# start of Exercise data

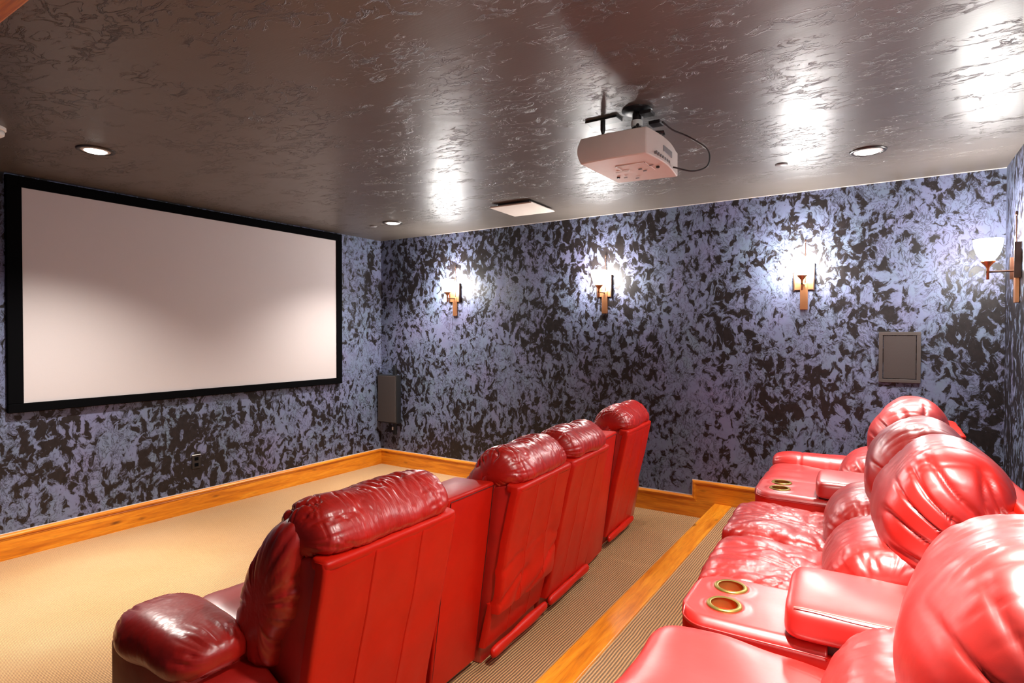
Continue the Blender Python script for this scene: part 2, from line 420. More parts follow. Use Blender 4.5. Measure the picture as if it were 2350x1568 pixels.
# ------------------------------------------------------------------ projection screen
t = thing('projection_screen', 'wide white projection screen in a black velvet frame on the front wall', 'projection screen', (0, -2.02, 0.985))
bm = bmesh.new()
y0, y1, z0, z1 = -1.43, 1.405, 0.0, 1.60; fwd = 0.042
iy0, iy1, iz0, iz1 = y0+0.085, y1-0.07, 0.062, z1-0.072
for a, b in (((0.004, y0, z0), (fwd, y1, iz0)), ((0.004, y0, iz1), (fwd, y1, z1)), ((0.004, y0, iz0), (fwd, iy0, iz1)), ((0.004, iy1, iz0), (fwd, y1, iz1))):
    box(bm, a, b, 0.005)
mkobj('frame', bm, FELT, t)
bm = bmesh.new(); box(bm, (0.01, iy0-0.01, iz0-0.01), (0.026, iy1+0.01, iz1+0.01)); mkobj('screen_surface', bm, SCREENM, t)

# ------------------------------------------------------------------ wall things
def speaker_in_wall(cx, z0, z1, wd, label):
    t = thing('wall_speaker', label, 'speaker', (cx, 0, z0))
    h = z1-z0; f = 0.024
    bm = bmesh.new()
    for a, b in (((-wd/2, -0.02, 0), (wd/2, 0, f)), ((-wd/2, -0.02, h-f), (wd/2, 0, h)), ((-wd/2, -0.02, f), (-wd/2+f, 0, h-f)), ((wd/2-f, -0.02, f), (wd/2, 0, h-f))):
        box(bm, a, b, 0.002)
    mkobj('frame', bm, TAUPE, t)
    bm = bmesh.new(); box(bm, (-wd/2+f+0.004, -0.017, f+0.004), (wd/2-f-0.004, -0.002, h-f-0.004), 0.002)
    mkobj('grille', bm, GRILLE, t)
    return t
speaker_in_wall(5.046, 1.185, 1.54, 0.245, 'taupe framed rectangular speaker set in the right wall above the back row of seats')
t = thing('wall_speaker', 'narrow grey speaker panel standing off the wall in the front corner beside the screen', 'speaker', (0.19, 0, 0.5))
bm = bmesh.new(); box(bm, (-0.15, -0.10, 0.0), (0.15, -0.03, 0.55), 0.006); mkobj('cabinet', bm, BLACKM, t)
bm = bmesh.new(); box(bm, (-0.14, -0.108, 0.012), (0.135, -0.096, 0.54), 0.004); mkobj('grille', bm, GRILLE, t)
bm = bmesh.new(); box(bm, (0.02, -0.03, -0.14), (0.06, -0.0, 0.66), 0.003); mkobj('wall_rail', bm, BLACKM, t)
bm = bmesh.new(); box(bm, (0.02, -0.045, -0.085), (0.032, -0.032, -0.05), 0.001); mkobj('cable_tip', bm, CAULK, t)
# outlet on the front wall
t = thing('wall_outlet', 'small black outlet plate low on the front wall under the screen', 'outlet', (0, -2.177, 0.365))
bm = bmesh.new(); box(bm, (0.0, -0.036, 0), (0.007, 0.036, 0.115), 0.002); mkobj('cover_plate', bm, BLACKM, t)
for z in (0.032, 0.083):
    bm = bmesh.new(); box(bm, (0.006, -0.016, z-0.014), (0.010, 0.016, z+0.014), 0.001); mkobj('socket', bm, FELT, t)
bm = bmesh.new(); box(bm, (0.0, -0.036, 0.115), (0.012, 0.036, 0.119)); mkobj('cover_lip', bm, PLASTICW, t)

# ------------------------------------------------------------------ sconces
def make_sconce(label, group='wall sconces', st=None):
    """local: wall at y=0, room towards -y, origin at the bottom of the stem plate (z=1.71)"""
    t = thing('wall_sconce', label, 'sconce', (0, 0, 0), 0, group)
    bm = bmesh.new(); box(bm, (-0.026, -0.022, 0.0), (0.026, -0.002, 0.20), 0.002); mkobj('stem_plate', bm, COPPER, t)
    bm = bmesh.new()
    box(bm, (-0.066, -0.014, 0.150), (0.066, -0.001, 0.30), 0.001)
    mkobj('back_plate', bm, COPPER, t)
    for sx, hh in ((-1, 0.27), (1, 0.345)):
        bm = bmesh.new(); box(bm, (sx*0.068-0.004, -0.034, 0.140), (sx*0.068+0.004, -0.001, hh), 0.001); mkobj('side_bar', bm, DARKCOP, t)
    bm = bmesh.new(); tube(bm, [(0.008, -0.016, 0.15), (0.008, -0.016, 0.505)], 0.0035); lathe(bm, [(0.002, 0.50), (0.007, 0.508), (0.007, 0.524), (0.002, 0.53)], (0.008, -0.016, 0), 10)
    mkobj('spike_rod', bm, DARKCOP, t)
    bm = bmesh.new(); tube(bm, [(0, -0.02, 0.185), (0, -0.150, 0.185)], 0.006); mkobj('arm', bm, DARKCOP, t)
    bm = bmesh.new()
    lathe(bm, [(0.007, 0.140), (0.007, 0.205), (0.010, 0.215), (0.020, 0.228), (0.034, 0.243), (0.036, 0.248), (0.030, 0.248), (0.006, 0.236)], (0, -0.142, 0), 24)
    mkobj('funnel_cup', bm, COPPER, t, True)
    bm = bmesh.new()
    lathe(bm, [(0.020, 0.2485), (0.036, 0.262), (0.054, 0.29), (0.066, 0.33), (0.072, 0.375), (0.068, 0.377), (0.055, 0.34), (0.035, 0.30)], (0, -0.142, 0), 24)
    mkobj('glass_shade', bm, GLASS, t, True)
    return t
sc = make_sconce('lit copper wall sconce nearest the projection screen, leftmost of the row')
sc.location = (1.107, 0, 1.71)
dup(sc, (2.826, 0, 1.708), 0, 'lit copper wall sconce on the right wall, straight below the projector')
dup(sc, (4.444, 0, 1.708), 0, 'lit copper wall sconce above and left of the taupe wall speaker')
dup(sc, (L, -0.47, 1.708), -PI/2, 'lit copper sconce on the back wall seen in profile at the right edge')
for y in (-3.65,): dup(sc, (L, y, 1.708), -PI/2, 'copper sconce on the back wall behind the viewer')

# ------------------------------------------------------------------ ceiling things
can0 = thing('recessed_light', 'lit recessed ceiling light above the left part of the projection screen', 'ceiling light', (1.06, -3.33, H), 0, 'recessed ceiling lights')
bm = bmesh.new(); lathe(bm, [(0.076, 0), (0.074, -0.006), (0.082, -0.010), (0.094, -0.007), (0.097, 0)], n=40, capa=False, capb=False)
mkobj('trim_ring', bm, RINGM, can0, True)
bm = bmesh.new(); lathe(bm, [(0.077, -0.001), (0.074, -0.006), (0.060, -0.010), (0.055, -0.007)], n=40, capa=True, capb=False)
mkobj('baffle', bm, BAFFLE, can0, True)
bm = bmesh.new(); lathe(bm, [(0.058, -0.006), (0.050, -0.013), (0.030, -0.017), (0.004, -0.018)], n=40); mkobj('lens', bm, LENS, can0, True)
dup(can0, (0.934, -0.765, H), 0.3, 'lit recessed ceiling light near the front right corner of the room')
dup(can0, (4.867, -0.88, H), 0.6, 'lit recessed ceiling light over the back row near the right wall')
dup(can0, (4.867, -3.33, H), 0.9, 'recessed ceiling light above the nearest back row recliner, outside the view')
for (x, y, lab) in ((0.641, -0.735, 'tiny round sprinkler cover on the ceiling beside the far corner light'), (4.399, -0.857, 'small round sprinkler cover on the ceiling left of the right-hand recessed light')):
    bm = bmesh.new(); lathe(bm, [(0.036, 0), (0.036, -0.006), (0.030, -0.010), (0.004, -0.011)], n=28)
    o = mkobj('sprinkler_cover', bm, GREYP, None, True); o.location = (x, y, H); tag(o, lab, 'sprinkler cover', 'sprinkler covers')
t = thing('smoke_detector', 'white round smoke detector on the ceiling at the left edge', 'smoke detector', (1.045, -3.80, H))
bm = bmesh.new(); lathe(bm, [(0.062, 0), (0.062, -0.014), (0.057, -0.018)], n=32); mkobj('mounting_base', bm, PLASTICW, t, 30)
bm = bmesh.new(); lathe(bm, [(0.052, -0.017), (0.052, -0.024), (0.056, -0.026), (0.054, -0.040), (0.040, -0.050), (0.004, -0.053)], n=32); mkobj('sensor_cover', bm, PLASTICW, t, True)
t = thing('ceiling_vent', 'square off-white ceiling air diffuser between the far recessed light and the projector', 'vent', (2.376, -0.70, H), 0.03)
bm = bmesh.new(); box(bm, (-0.15, -0.15, -0.02), (0.15, 0.15, 0)); mkobj('duct_collar', bm, GREYP, t)
bm = bmesh.new(); box(bm, (-0.20, -0.205, -0.032), (0.20, 0.205, -0.02), 0.004); mkobj('face_plate', bm, PLASTIC, t)

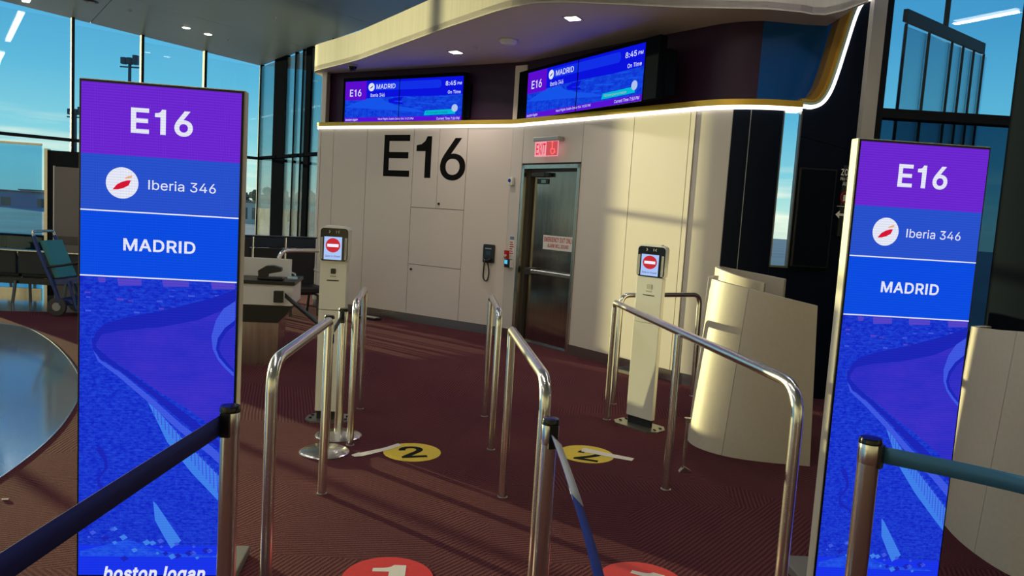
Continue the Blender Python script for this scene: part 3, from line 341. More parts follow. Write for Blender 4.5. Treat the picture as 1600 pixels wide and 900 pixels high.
def carpet():
    m = bpy.data.materials.new('maroon_carpet'); m.use_nodes = True; nt = m.node_tree; L = nt.links; b = nt.nodes['Principled BSDF']
    b.inputs['Roughness'].default_value = 1; b.inputs['Specular IOR Level'].default_value = .05; b.inputs['Sheen Weight'].default_value = .0; b.inputs['Sheen Tint'].default_value = (.9, .6, .5, 1)
    g = nt.nodes.new('ShaderNodeNewGeometry'); n0 = nt.nodes.new('ShaderNodeTexNoise'); n0.inputs['Scale'].default_value = .9; n0.inputs['Detail'].default_value = 1; L.new(g.outputs['Position'], n0.inputs[0])
    # tiles with ribbed lines, each tile turned its own way
    vo = nt.nodes.new('ShaderNodeTexVoronoi'); vo.distance = 'CHEBYCHEV'; vo.inputs['Scale'].default_value = 1.1; L.new(g.outputs['Position'], vo.inputs[0])
    vr = nt.nodes.new('ShaderNodeVectorRotate'); vr.rotation_type = 'Z_AXIS'; L.new(g.outputs['Position'], vr.inputs[0])
    sx = nt.nodes.new('ShaderNodeSeparateColor'); L.new(vo.outputs['Color'], sx.inputs[0])
    am = nt.nodes.new('ShaderNodeMath'); am.operation = 'MULTIPLY'; am.inputs[1].default_value = 3.1; L.new(sx.outputs[0], am.inputs[0]); L.new(am.outputs[0], vr.inputs['Angle'])
    wv = nt.nodes.new('ShaderNodeTexWave'); wv.inputs['Scale'].default_value = 13; wv.inputs['Distortion'].default_value = 1.2; wv.inputs['Detail'].default_value = 0; wv.inputs['Detail Scale'].default_value = .3; L.new(vr.outputs[0], wv.inputs[0])
    fb = nt.nodes.new('ShaderNodeTexNoise'); fb.inputs['Scale'].default_value = 170; fb.inputs['Detail'].default_value = 2; L.new(g.outputs['Position'], fb.inputs[0])
    ad = nt.nodes.new('ShaderNodeMath'); ad.operation = 'MULTIPLY_ADD'; ad.inputs[1].default_value = .36; L.new(wv.outputs['Fac'], ad.inputs[0]); L.new(fb.outputs[0], ad.inputs[2])
    bp = nt.nodes.new('ShaderNodeBump'); bp.inputs['Strength'].default_value = .9; bp.inputs['Distance'].default_value = .024; L.new(ad.outputs[0], bp.inputs['Height']); L.new(bp.outputs[0], b.inputs['Normal'])
    r = nt.nodes.new('ShaderNodeValToRGB'); r.color_ramp.elements[0].position = .3; r.color_ramp.elements[1].position = 1.1
    r.color_ramp.elements[0].color = (.062, .016, .032, 1); r.color_ramp.elements[1].color = (.245, .092, .104, 1); L.new(ad.outputs[0], r.inputs[0])
    mxx = nt.nodes.new('ShaderNodeMix'); mxx.data_type = 'RGBA'; mxx.blend_type = 'MULTIPLY'; mxx.inputs[0].default_value = .5; L.new(r.outputs[0], mxx.inputs[6])
    r2 = nt.nodes.new('ShaderNodeValToRGB'); r2.color_ramp.elements[0].position = .35; r2.color_ramp.elements[1].position = .65; r2.color_ramp.elements[0].color = (.8, .62, .8, 1); r2.color_ramp.elements[1].color = (1.1, 1, .9, 1); L.new(n0.outputs[0], r2.inputs[0]); L.new(r2.outputs[0], mxx.inputs[7])
    L.new(mxx.outputs[2], b.inputs['Base Color']); return m

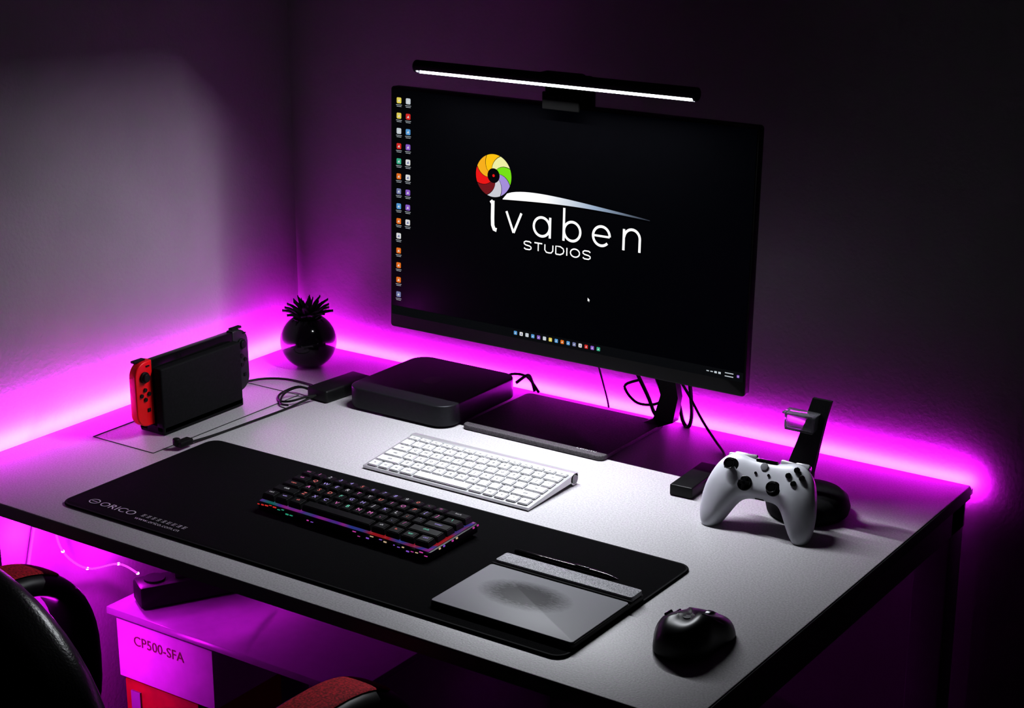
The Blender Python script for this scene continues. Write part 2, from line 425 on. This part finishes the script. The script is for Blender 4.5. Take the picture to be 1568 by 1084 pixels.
rows = [(['']*14, [14.5/14]*14, .0098),
 (list('`1234567890-=')+['del'], [1]*13+[1.5], .0160),
 (['tab']+list('QWERTYUIOP[]\\'), [1.5]+[1]*13, .0160),
 (['caps']+list("ASDFGHJKL;'")+['ret'], [1.75]+[1]*11+[1.75], .0160),
 (['shift']+list('ZXCVBNM,./')+['shift'], [2.25]+[1]*10+[2.25], .0160),
 (['fn','ctl','alt','cmd','','cmd','alt','<','^','>'], [1,1,1,1.25,5,1.25,1,1,1,1], .0160)]
slM = T((0,-.0615,.0050)) @ Matrix.Rotation(math.atan2(.0112,.1095),4,'X')
y = .1085
for ri, (ch, ws, kh) in enumerate(rows):
    x = -tot/2; yc = y-kh/2
    for c, w in zip(ch, ws):
        kw = w*u-.003
        t_ = bmesh.new(); bmesh.ops.create_cube(t_, size=1); t_.transform(SC(kw,kh,.0030))
        bmesh.ops.bevel(t_, geom=t_.edges[:], offset=.0009, segments=2, affect='EDGES')
        b.add(t_, slM @ T((x+w*u/2, yc, .0012)), 0)
        if c: addtext(b, c, .0062 if len(c) == 1 else .0042, slM @ T((x+w*u/2, yc, .0029)), 1)
        elif ri == 0: b.ribbon([(-.002,0),(.002,0)], .001, slM @ T((x+w*u/2, yc, .0029)), 1)
        x += w*u
    y -= kh+.003
b.obj('keys', [M_key, M_keyleg], kb, ang=50)

# ------------------------------------------------------------ mechanical keyboard
mk = empty('mechanical_keyboard', (-1.362, 1.648, DZ+.0045), (R(3.2),0,R(-1.5)))
b = MB(); b.slab(rrect(-.1465,.1465,-.052,.052,.006), .0022, .014, bevel=.0015)
for sx in (-.12,.12): b.box((sx,.040,.0002),(.02,.012,.0046))
b.obj('case', M_blk, mk)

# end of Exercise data

» **What the task requires**: Set the lines above down again, word for word, from the first through the one containing "bm, SCREENM, t)"; pictures excluded.

» **Solution to the exercise**:
Continue the Blender Python script for this scene: part 2, from line 420. More parts follow. Use Blender 4.5. Measure the picture as if it were 2350x1568 pixels.
# ------------------------------------------------------------------ projection screen
t = thing('projection_screen', 'wide white projection screen in a black velvet frame on the front wall', 'projection screen', (0, -2.02, 0.985))
bm = bmesh.new()
y0, y1, z0, z1 = -1.43, 1.405, 0.0, 1.60; fwd = 0.042
iy0, iy1, iz0, iz1 = y0+0.085, y1-0.07, 0.062, z1-0.072
for a, b in (((0.004, y0, z0), (fwd, y1, iz0)), ((0.004, y0, iz1), (fwd, y1, z1)), ((0.004, y0, iz0), (fwd, iy0, iz1)), ((0.004, iy1, iz0), (fwd, y1, iz1))):
    box(bm, a, b, 0.005)
mkobj('frame', bm, FELT, t)
bm = bmesh.new(); box(bm, (0.01, iy0-0.01, iz0-0.01), (0.026, iy1+0.01, iz1+0.01)); mkobj('screen_surface', bm, SCREENM, t)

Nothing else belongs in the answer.